Als Ergebnis muss für Kleinbeträge eine aufwändige Kapitaldienstfähigkeitsberechnung und komplexe Genehmigungsprozedur durchgeführt werden. Ein Killer für die angestrebte Effizienzsteigerung und Kundenorientierung. Abhilfe schaffen z.B. eine manuelle gewerbliche Aktivlinie, eine gewerbliche Basis-Aktivlinie oder eine „Kapitaldienstfähigkeitsrechnung-Light“, die die maschinelle Aktivlinie ergänzen. In Verbindung mit einem einfachen Rating für Neukunden können so auch Neukunden direkt nach dem Onboarding mit Kreditprodukten verflochten werden.
Ein Verzicht auf die Besicherung für kleines Obligo, die Vereinheitlichung und Vereinfachung der Parameter in den Kreditstraßen sowie der Genehmigungsdokumente, reduzieren zusätzlich die Durchlaufzeit und Ressourcenbindung. Der Austausch von Dokumenten zwischen Kunden und Bank sollte dabei immer digital erfolgen.
Drei weitere Prozesse sind neben der Kreditvergabe ebenfalls von großer Bedeutung für die Effizienz:
- ein schlankes Onboarding über einen narrensicheren Prozess (Digitalisierung sowie Reduktion Nachfass und Nachbearbeitung)
- Vereinfachung der Willenserklärung (Nutzung der digitalen Signatur nur für Schriftformerfordernis nach BGB, alle weiteren Fälle mit Unterschriftenverzicht, Sprachaufzeichnung, weicher Legitimation, E-Mail-Bestätigung)
- Vermeidung der Eröffnung potenzialschwacher Konten durch geeignete Mindestanforderungen
3. Online als erfolgskritischer Kanal: Shift to Digital
Für viele Banken ist das Business Center auch ein Effizienz-Case. Dieser geht nur auf, wenn die Online-Nutzung deutlich gesteigert wird. Hier ist nicht nur die aktive Förderung der digitalen Vernetzung der Kunden eine Kernaufgabe, sondern auch die digitale Mitarbeiterfitness ist eine wichtige Voraussetzung, weil den Mitarbeitenden als Multiplikatoren der digitalen Angebote eine wichtige und weiter wachsende Rolle zukommt: Bereits beim Onboarding müssen die Aktivierung von Web- und App-Banking bei den Kunden fest verankert werden.
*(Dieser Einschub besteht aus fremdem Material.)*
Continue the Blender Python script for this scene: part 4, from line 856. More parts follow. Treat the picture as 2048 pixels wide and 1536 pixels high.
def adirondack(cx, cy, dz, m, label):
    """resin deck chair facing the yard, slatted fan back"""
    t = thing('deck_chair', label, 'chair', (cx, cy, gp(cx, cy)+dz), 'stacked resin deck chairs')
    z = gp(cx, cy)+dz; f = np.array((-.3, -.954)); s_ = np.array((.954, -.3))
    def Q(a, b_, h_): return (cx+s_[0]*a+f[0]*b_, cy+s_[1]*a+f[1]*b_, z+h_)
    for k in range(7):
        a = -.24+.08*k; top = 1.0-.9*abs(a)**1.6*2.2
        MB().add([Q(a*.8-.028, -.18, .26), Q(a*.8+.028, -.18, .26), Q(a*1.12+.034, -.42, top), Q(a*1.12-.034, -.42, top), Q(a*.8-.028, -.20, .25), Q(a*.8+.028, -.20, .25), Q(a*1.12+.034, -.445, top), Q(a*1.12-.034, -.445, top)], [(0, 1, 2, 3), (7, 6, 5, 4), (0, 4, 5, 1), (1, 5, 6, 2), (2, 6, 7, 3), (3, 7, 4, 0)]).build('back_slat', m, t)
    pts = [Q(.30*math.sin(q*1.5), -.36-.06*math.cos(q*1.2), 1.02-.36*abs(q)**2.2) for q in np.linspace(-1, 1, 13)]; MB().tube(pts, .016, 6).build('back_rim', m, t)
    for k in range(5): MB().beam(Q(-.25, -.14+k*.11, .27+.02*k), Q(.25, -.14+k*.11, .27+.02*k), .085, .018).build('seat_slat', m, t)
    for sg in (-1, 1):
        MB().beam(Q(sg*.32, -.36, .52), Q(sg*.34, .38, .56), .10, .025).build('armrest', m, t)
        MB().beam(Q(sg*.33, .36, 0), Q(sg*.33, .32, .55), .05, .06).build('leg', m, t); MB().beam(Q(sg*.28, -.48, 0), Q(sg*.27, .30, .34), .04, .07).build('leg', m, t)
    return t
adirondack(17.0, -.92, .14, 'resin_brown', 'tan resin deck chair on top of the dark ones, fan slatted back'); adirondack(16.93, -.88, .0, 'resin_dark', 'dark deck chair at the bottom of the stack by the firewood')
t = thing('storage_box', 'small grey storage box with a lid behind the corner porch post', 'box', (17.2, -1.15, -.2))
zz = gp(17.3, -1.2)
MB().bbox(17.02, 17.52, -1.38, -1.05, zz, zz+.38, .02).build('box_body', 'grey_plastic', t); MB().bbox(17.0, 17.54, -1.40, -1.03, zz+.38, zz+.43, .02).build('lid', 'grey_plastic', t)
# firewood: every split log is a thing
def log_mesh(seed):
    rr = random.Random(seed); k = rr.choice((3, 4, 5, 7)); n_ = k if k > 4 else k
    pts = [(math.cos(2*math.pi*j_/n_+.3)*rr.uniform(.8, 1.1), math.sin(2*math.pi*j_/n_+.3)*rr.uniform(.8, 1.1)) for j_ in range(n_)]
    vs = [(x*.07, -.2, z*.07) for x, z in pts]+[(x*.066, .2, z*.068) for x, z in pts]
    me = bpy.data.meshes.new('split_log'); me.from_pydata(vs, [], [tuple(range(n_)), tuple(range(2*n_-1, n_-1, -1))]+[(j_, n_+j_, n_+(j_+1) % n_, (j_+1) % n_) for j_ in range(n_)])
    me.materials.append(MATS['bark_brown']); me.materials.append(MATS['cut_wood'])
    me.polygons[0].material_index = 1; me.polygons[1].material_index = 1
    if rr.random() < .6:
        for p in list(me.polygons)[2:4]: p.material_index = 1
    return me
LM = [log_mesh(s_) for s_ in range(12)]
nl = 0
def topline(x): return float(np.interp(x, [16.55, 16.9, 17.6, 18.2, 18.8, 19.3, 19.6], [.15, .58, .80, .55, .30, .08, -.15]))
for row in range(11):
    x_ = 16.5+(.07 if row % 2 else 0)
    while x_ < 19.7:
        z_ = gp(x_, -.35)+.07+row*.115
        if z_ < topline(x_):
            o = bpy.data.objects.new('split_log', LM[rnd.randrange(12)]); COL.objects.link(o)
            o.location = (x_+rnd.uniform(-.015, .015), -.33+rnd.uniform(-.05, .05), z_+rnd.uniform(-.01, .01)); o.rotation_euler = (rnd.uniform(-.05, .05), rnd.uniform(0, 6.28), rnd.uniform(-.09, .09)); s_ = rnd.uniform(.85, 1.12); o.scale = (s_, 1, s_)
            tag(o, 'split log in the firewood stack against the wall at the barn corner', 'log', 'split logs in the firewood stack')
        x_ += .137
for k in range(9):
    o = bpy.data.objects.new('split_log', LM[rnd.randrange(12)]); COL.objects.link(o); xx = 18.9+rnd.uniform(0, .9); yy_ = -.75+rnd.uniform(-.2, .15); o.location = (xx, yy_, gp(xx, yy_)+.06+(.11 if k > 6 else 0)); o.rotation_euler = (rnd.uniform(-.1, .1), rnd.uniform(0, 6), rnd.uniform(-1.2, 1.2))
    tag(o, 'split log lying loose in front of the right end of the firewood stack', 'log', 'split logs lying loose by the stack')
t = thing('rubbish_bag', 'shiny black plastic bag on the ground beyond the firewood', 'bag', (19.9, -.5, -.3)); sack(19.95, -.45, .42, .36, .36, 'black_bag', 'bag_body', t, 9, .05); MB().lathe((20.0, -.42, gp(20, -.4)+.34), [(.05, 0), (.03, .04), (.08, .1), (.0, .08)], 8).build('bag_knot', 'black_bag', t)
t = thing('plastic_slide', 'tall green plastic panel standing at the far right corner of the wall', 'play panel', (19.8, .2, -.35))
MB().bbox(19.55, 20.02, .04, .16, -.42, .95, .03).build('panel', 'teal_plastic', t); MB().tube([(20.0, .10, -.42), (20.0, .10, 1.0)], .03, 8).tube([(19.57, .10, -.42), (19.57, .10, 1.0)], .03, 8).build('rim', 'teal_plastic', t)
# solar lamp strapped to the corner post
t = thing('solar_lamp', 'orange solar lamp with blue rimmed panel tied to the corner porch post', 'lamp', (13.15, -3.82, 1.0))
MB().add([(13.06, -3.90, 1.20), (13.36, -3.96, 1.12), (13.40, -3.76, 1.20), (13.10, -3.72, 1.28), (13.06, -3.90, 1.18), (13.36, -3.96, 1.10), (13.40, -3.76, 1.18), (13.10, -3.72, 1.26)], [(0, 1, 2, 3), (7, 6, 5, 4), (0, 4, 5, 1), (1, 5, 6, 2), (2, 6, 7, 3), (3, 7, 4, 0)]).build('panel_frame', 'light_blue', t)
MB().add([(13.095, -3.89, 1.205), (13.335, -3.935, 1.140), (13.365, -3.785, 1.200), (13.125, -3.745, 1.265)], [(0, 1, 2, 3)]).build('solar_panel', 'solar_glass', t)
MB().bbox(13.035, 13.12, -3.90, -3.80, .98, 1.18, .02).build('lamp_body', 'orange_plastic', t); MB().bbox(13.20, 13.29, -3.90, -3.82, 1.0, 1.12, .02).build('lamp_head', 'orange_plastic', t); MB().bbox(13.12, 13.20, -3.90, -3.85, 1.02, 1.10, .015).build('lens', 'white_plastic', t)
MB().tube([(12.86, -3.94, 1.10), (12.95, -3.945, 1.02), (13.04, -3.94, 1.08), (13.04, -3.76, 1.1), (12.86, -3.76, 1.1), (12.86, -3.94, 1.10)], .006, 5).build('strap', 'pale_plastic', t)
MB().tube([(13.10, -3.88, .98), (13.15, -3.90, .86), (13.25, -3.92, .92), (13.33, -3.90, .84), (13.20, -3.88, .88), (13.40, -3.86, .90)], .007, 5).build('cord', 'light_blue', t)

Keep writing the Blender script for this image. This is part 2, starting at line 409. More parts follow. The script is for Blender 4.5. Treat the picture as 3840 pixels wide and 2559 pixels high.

Ist die Basis für das digitale Banking gelegt, sollte Cross-Selling von Ökosystem-Angeboten erfolgen (Steuersoftware etc.), um die Kunden weiter zu binden. Die digitale Nutzungsquote muss eine Komponente in der Zielkarte der Mitarbeitenden im Business Center werden.
Und ganz banal: Das Business Center benötigt eine gut auffindbare und aussagekräftige Präsenz im Webangebot der Bank. Diese muss das Produktangebot (gewerbliche und private Sphäre), digitale Self Services und die persönliche Beratung On Demand (Live-Beratung) zu Kunden und Interessenten vertriebsstark transportieren.
4. Change zum konsequenten Systemgeschäft: Action Items
Business Center müssen als Teil eines Systemgeschäftes verstanden werden und können nur so erfolgreich sein: Standardisiert, schlanke kundenzentrierte Prozesse, einfache Produkte und ein produktbezogener, pragmatischer Vertriebsansatz, der jeden Kontakt als Vertriebschance begreift. Dazu sind systemseitige Unterstützungen wie z.B. Next Best Offer/Action, maßgeschneiderte mediale Kampagnen und Selbstberatungs-Tools im Online-Angebot wichtig. Meist ist aber die größte Herausforderung der mentale Wechsel im Selbstverständnis und der Arbeitsweise der Teams. Die Mitarbeitenden und Führungskräfte, die zum Teil aus dem stationären Vertrieb ins Business Center wechseln und über viele Jahre durch einen stationären Vertriebsansatz geprägt wurden, sollten dabei von Beginn an konsequent begleitet und unterstützt werden.